- _Exercise requirements_
Below are the records. Gather each line that holds "Blender".

## Start Dataset rows

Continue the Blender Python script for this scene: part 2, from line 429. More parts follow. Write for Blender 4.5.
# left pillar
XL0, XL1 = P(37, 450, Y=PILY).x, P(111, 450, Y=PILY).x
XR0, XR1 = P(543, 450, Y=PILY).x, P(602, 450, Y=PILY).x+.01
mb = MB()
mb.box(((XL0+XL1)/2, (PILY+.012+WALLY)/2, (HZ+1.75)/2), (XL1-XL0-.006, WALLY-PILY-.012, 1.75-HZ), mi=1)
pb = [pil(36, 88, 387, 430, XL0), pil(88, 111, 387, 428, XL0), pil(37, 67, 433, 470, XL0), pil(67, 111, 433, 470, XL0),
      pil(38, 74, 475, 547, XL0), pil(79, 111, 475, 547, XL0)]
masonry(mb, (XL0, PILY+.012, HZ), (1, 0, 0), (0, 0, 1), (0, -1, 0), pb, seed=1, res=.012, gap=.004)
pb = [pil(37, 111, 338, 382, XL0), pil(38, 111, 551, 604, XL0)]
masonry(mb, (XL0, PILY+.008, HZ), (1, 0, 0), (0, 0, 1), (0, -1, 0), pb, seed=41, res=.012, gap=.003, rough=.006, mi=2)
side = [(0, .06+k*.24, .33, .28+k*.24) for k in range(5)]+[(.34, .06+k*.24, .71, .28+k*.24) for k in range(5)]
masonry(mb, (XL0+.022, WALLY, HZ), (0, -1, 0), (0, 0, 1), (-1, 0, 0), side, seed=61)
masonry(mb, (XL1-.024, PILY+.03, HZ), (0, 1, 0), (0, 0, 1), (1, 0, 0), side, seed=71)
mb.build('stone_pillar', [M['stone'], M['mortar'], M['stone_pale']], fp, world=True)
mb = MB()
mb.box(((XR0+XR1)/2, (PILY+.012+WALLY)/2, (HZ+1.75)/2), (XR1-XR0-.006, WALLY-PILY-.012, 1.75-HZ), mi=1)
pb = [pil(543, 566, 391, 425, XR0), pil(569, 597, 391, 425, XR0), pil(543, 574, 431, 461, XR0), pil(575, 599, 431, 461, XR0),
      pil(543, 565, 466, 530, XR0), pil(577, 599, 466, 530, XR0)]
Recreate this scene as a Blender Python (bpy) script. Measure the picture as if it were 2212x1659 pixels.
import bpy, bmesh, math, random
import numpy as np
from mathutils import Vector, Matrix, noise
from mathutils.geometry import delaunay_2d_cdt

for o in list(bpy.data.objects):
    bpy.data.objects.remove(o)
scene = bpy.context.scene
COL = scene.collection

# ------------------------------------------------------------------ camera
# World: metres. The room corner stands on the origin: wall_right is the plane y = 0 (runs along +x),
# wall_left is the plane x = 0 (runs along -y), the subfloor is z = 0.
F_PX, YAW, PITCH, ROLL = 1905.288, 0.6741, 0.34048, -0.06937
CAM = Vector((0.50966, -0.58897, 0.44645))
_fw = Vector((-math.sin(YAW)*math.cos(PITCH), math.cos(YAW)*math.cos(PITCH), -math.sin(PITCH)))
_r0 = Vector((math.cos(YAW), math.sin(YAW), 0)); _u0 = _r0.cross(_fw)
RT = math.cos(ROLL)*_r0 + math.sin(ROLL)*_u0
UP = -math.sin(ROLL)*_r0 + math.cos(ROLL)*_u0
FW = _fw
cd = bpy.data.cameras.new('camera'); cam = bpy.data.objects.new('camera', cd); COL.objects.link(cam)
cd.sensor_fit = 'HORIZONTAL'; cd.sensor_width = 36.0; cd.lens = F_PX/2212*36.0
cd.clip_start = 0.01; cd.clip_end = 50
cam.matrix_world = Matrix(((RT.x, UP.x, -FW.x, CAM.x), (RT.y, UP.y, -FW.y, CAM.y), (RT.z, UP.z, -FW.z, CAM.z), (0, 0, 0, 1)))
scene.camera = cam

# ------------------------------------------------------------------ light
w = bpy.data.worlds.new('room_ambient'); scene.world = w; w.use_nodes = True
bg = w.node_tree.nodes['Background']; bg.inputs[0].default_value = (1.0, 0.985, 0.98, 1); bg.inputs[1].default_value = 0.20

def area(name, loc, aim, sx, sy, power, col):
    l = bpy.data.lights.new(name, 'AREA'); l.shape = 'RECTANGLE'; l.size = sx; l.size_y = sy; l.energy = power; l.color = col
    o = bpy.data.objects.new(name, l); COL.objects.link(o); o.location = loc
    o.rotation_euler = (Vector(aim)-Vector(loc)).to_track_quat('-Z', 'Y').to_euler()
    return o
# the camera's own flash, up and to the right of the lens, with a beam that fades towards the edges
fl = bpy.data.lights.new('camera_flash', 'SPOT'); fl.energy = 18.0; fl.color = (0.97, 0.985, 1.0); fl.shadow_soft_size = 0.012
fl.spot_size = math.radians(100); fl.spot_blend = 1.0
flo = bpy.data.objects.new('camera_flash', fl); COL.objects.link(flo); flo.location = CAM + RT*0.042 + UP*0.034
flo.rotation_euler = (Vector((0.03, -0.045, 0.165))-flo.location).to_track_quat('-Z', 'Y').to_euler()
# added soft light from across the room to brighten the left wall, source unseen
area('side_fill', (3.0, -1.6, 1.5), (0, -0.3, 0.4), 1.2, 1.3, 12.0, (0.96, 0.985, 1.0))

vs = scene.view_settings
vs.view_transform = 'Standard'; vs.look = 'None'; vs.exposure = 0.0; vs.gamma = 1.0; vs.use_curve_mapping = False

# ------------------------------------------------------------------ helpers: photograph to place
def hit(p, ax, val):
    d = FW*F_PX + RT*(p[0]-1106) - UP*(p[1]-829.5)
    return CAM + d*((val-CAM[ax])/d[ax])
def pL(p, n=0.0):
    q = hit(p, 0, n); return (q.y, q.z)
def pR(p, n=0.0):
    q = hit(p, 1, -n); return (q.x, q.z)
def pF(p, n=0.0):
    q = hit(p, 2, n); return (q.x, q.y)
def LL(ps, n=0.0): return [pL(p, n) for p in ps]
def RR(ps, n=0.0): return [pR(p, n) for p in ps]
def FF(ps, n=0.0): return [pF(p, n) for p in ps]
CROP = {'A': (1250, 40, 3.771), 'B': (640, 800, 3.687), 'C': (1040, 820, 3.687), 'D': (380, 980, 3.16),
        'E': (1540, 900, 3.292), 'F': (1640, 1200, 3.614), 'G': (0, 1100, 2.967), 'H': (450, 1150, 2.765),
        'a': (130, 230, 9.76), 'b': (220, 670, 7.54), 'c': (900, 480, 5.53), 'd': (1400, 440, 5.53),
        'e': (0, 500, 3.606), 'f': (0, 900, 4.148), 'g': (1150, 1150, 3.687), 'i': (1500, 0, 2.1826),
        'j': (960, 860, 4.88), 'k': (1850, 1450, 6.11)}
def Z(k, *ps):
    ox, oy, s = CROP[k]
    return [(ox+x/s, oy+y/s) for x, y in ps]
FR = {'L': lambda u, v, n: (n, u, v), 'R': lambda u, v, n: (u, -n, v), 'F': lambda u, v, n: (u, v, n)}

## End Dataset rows

- _Exercise result_
Continue the Blender Python script for this scene: part 2, from line 429. More parts follow. Write for Blender 4.5.
Recreate this scene as a Blender Python (bpy) script. Measure the picture as if it were 2212x1659 pixels.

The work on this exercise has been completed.